« Qui a envie de les connaître si aucun compagnon ne dépend d’elles ? Si elles ne sont la mère de personne ? La femme de personne ? L’amante de personne ? Si elles ne sont ni célèbres, ni influentes ? » – Nuala O’Faolain, On s’est déjà vu quelque part ?
Ces dernières années, la réflexion féministe a investi le champ des rapports amoureux. Les livres sur la question sont nombreux, Réinventer l’amour de Mona Chollet, Sortir de l’hétérosexualité de Juliet Drouar. On pense aussi au podcast de Victoire Tuaillon, Le cœur sur la table. C’est tout un système qui se déconstruit, les représentations sont en train de changer. Il devient important d’infléchir les effets délétères d’une société capitalisto-patriarcale et de remplacer les stéréotypes qui régissent nos vies intimes et affectives, rarement flatteurs, par un imaginaire plus libre et bien plus en phase avec une société où les liens ne seraient plus ceux de la violence et de la domination.
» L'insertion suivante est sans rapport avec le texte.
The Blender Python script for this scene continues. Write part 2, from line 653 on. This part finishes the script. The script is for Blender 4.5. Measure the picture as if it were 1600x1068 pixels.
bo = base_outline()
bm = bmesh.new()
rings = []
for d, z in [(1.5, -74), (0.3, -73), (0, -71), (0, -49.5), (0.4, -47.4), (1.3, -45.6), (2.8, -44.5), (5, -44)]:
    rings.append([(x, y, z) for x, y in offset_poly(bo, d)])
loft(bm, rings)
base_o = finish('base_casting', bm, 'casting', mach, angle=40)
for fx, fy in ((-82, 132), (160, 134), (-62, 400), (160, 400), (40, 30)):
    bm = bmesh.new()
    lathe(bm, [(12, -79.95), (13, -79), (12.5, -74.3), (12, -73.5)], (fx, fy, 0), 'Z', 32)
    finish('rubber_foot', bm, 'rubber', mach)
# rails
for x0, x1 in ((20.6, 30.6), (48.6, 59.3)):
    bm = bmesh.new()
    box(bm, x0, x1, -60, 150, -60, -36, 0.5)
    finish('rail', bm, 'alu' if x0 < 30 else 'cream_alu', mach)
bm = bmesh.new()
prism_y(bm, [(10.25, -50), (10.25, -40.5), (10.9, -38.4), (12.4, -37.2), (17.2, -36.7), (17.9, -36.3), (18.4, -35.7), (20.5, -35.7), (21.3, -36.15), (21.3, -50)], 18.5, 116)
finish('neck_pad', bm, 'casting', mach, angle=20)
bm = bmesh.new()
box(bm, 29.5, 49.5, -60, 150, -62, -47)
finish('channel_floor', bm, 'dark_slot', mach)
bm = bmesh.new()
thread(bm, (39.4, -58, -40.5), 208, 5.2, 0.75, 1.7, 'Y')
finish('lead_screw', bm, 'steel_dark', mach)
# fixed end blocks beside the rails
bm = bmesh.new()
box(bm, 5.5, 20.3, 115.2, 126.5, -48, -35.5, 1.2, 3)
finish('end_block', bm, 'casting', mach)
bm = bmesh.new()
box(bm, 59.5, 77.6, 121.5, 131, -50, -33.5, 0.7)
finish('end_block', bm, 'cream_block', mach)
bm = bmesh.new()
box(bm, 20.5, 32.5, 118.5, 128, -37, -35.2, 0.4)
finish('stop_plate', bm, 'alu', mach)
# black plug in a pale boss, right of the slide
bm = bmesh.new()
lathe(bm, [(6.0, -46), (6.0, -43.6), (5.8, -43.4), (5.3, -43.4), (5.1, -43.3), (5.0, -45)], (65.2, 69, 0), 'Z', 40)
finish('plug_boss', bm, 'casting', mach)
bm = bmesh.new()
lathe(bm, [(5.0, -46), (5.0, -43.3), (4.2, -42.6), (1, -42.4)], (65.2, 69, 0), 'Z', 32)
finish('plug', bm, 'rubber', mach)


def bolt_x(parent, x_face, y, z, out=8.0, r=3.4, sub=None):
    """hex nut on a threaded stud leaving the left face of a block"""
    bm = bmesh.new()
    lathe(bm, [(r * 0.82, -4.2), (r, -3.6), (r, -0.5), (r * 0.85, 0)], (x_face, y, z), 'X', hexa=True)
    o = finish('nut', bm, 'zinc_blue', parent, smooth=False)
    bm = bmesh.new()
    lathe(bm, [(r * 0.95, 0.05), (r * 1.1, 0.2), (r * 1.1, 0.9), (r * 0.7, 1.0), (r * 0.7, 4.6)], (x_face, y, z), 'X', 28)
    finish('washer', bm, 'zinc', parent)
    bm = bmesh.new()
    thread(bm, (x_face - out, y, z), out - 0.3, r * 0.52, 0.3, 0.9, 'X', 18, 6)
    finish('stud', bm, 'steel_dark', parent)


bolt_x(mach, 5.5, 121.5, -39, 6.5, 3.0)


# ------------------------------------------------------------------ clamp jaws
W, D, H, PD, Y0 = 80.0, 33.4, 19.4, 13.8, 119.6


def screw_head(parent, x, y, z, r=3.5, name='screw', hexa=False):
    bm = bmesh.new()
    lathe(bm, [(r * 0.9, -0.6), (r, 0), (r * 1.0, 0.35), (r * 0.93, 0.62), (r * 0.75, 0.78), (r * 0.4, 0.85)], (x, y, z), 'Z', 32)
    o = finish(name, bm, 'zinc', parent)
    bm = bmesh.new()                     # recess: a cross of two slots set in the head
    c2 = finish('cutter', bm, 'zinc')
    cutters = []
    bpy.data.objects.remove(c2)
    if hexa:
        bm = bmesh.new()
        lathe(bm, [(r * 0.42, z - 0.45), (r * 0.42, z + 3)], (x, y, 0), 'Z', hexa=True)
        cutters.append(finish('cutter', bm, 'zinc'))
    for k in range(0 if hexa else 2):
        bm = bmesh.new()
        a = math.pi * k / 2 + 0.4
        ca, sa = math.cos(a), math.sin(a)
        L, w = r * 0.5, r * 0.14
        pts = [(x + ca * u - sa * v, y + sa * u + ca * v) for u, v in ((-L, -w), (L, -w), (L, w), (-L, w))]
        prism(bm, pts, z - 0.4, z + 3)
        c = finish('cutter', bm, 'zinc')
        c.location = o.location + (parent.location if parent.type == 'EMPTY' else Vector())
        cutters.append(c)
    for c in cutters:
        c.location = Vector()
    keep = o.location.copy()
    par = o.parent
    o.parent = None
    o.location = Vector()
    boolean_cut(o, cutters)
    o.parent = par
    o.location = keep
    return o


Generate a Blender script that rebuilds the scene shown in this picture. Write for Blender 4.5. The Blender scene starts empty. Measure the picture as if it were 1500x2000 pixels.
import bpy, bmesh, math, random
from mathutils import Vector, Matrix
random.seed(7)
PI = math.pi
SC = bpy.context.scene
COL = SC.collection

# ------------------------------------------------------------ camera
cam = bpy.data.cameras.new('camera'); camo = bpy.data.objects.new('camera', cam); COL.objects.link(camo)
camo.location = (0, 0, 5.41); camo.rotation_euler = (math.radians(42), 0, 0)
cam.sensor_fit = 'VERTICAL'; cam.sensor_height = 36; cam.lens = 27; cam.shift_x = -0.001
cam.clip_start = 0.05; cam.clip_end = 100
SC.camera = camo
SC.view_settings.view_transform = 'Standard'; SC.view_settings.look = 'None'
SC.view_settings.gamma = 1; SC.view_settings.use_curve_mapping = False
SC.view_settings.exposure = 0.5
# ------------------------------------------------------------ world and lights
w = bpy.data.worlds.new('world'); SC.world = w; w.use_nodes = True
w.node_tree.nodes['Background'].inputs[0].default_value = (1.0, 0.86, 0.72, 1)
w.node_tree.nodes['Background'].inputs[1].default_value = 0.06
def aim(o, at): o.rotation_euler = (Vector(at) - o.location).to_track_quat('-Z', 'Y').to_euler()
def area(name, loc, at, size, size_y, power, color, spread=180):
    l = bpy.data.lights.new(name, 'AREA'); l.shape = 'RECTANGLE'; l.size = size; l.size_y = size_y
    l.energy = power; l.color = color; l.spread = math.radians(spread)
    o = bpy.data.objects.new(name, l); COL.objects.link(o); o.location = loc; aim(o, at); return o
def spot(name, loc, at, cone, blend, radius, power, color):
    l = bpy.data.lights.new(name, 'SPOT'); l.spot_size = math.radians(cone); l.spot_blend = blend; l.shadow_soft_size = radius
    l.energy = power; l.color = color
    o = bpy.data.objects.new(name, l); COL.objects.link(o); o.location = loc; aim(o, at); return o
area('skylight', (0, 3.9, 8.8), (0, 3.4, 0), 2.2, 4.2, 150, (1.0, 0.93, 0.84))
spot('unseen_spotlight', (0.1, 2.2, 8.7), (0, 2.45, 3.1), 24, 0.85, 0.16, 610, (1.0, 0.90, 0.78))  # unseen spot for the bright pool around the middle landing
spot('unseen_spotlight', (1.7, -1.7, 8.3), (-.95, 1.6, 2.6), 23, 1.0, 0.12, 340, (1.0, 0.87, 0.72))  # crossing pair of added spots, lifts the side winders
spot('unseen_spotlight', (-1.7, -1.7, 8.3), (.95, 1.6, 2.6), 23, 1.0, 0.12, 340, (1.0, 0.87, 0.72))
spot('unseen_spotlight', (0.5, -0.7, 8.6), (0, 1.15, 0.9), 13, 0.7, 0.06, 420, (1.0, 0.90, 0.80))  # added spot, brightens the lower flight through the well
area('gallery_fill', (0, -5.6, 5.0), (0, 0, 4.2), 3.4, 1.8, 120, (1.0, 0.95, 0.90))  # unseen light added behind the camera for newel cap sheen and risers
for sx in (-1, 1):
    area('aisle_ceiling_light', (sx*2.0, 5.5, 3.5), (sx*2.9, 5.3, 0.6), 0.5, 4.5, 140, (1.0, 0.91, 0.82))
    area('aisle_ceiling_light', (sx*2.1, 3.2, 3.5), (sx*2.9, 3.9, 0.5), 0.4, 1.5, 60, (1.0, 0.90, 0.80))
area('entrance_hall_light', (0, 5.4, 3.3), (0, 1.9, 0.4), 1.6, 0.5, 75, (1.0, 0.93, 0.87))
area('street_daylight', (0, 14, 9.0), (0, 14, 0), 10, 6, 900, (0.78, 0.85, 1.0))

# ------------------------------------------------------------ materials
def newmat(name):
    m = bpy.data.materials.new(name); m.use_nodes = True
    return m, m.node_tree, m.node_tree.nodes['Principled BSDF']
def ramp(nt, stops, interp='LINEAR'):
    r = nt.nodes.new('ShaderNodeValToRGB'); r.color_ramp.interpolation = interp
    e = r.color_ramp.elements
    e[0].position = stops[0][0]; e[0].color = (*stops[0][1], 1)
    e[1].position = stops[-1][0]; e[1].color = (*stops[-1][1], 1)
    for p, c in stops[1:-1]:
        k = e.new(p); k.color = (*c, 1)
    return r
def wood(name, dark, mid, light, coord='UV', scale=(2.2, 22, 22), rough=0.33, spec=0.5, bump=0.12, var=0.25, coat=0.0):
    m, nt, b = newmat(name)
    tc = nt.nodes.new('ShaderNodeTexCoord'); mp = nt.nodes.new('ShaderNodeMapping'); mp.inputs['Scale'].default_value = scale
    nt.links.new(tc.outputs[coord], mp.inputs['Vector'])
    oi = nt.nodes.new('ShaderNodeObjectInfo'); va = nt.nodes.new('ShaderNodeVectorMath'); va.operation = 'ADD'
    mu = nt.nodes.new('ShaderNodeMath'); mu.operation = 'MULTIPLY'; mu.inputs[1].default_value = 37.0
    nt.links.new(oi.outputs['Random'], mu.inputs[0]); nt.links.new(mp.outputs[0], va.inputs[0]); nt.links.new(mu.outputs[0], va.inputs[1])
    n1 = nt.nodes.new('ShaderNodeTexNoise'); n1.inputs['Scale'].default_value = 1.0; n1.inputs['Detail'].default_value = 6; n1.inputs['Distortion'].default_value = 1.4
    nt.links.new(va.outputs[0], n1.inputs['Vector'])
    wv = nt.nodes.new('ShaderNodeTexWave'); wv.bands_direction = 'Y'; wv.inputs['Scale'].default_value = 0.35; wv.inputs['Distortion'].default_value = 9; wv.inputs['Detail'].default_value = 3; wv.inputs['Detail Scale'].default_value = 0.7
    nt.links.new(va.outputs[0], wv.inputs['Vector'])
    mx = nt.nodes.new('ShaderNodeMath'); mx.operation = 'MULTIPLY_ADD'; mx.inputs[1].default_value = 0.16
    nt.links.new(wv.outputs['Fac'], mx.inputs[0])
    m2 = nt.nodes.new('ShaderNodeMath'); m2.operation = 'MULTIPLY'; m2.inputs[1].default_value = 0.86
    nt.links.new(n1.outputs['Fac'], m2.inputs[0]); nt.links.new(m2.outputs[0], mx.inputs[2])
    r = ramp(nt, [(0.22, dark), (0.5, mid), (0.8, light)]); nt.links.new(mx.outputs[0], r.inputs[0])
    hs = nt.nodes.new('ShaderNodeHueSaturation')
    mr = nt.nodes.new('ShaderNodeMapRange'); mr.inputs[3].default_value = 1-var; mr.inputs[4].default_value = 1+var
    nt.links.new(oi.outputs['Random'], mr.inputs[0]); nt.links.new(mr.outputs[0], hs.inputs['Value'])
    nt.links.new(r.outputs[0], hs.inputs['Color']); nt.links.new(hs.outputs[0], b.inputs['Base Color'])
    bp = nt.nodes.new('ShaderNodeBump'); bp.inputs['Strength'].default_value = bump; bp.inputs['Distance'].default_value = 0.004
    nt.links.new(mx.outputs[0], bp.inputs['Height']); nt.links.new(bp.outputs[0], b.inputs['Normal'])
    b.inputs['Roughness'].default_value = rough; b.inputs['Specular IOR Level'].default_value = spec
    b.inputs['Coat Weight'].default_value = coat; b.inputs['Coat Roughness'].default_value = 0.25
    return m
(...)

Et l’on dit oui, oui, faisons la révolution ! Mais dans cette grande réinvention, une figure encore nous résiste, notre petit angle mort : la femme seule.
On envisage de devenir lesbienne, on réinvente l’amour, on sort de l’hétérosexualité, on se lance dans la grande aventure du polyamour. Quelque fois on sacrifie un podcast ou deux à la “vie solo” mais alors, toujours, il faut offrir, en échange du consternant spectacle de notre solitude, la promesse d’une vie toute en fiesta, grande tablée entre ami.e.s, trek ressourçant en Colombie, projet d’écriture. Il faut être une “queen”, une “badass”. Mais affirmer “je suis seule”, “je vis seule” juste ça, sans rien pour le justifier, cela reste encore difficile et sur ce sujet, étrangement et malgré quelques concessions de façade au célibat heureux (forcément !), le milieu féminisme ne semble guère plus dégourdi qu’une dame cathé.